Big Nils

Teenage angst is alive and well, and living in Northampton, Massachusetts, as the fledgling punks in Big Nils can attest. The quartet, composed of Coco Gordon Moore (vocals), Zoe Wardlaw (guitar), Lilly Daiber (bass), and Sen Morimoto (drums), performs the sort of no-nonsense rock ’n’ roll that has inspired rebellious kids for generations. Which is appropriate considering that the members of Big Nils are still kids themselves—all 17- and 18-year-old high-school seniors or recent graduates—and arrive steeped in the ways and means of musical dissent: Gordon Moore is the daughter of art-school mainstays Kim Gordon and Thurston Moore of Sonic Youth, and the members cite a range of influences that includes Bikini Kill, the Circle Jerks, and The Runaways.
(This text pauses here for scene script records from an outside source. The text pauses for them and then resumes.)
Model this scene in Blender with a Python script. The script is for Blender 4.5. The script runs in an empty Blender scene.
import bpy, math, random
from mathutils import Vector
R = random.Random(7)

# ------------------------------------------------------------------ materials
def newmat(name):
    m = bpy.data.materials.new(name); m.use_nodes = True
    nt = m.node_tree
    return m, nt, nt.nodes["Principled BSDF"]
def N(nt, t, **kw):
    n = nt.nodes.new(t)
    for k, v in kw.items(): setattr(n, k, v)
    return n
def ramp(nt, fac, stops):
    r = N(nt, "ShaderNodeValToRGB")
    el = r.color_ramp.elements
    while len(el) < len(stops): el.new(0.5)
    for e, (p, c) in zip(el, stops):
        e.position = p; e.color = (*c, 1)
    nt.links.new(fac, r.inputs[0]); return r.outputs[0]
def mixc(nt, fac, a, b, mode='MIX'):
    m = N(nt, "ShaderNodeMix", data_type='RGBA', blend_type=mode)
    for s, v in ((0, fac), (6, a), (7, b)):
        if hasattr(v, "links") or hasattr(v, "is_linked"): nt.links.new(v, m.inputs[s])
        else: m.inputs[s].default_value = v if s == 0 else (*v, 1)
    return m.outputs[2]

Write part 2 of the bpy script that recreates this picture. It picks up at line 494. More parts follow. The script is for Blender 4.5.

Taking their band name from a tall German acquaintance of Morimoto’s—it’s pronounced “Big Kneels”— the quartet self-released their debut, Sibling, early last summer. The album is an eight-song collection of tough guitars and tinny percussion, layered with fluid, stream-of-consciousness vocals on songs like “Deep Dark Death,” “Herpes,” and “Wake Up.” The lyrics have an innocent, sing-song quality (“Herpes” was written as an in-joke response to the effects of Gordon Moore banging her lip against a microphone), which fits, considering that many of them are taken from a journal the singer kept as a 12-year-old. “‘Wake Up’ was from a chapter of a story I wrote,” Gordon Moore says. “It was about a girl and her family. She has to get up and take care of all of them, but at the end of the chapter she goes to her brother’s room and screams because there’s a dead body in there.” The demands of high school prevent Big Nils from doing much in the way of touring, though they play live shows frequently in the northeast and have developed a line of merch, the centerpiece of which is silk-screened underwear—“clean, freshly ironed” underwear, they note—and are planning to record new material soon. As for whether the band will survive the obligations of college, the quartet says they haven’t given it much thought. “I guess we’ll see how it goes,” says Morimoto. Adds Wardlaw: “Definitely look forward to the reunion show in 20 years.”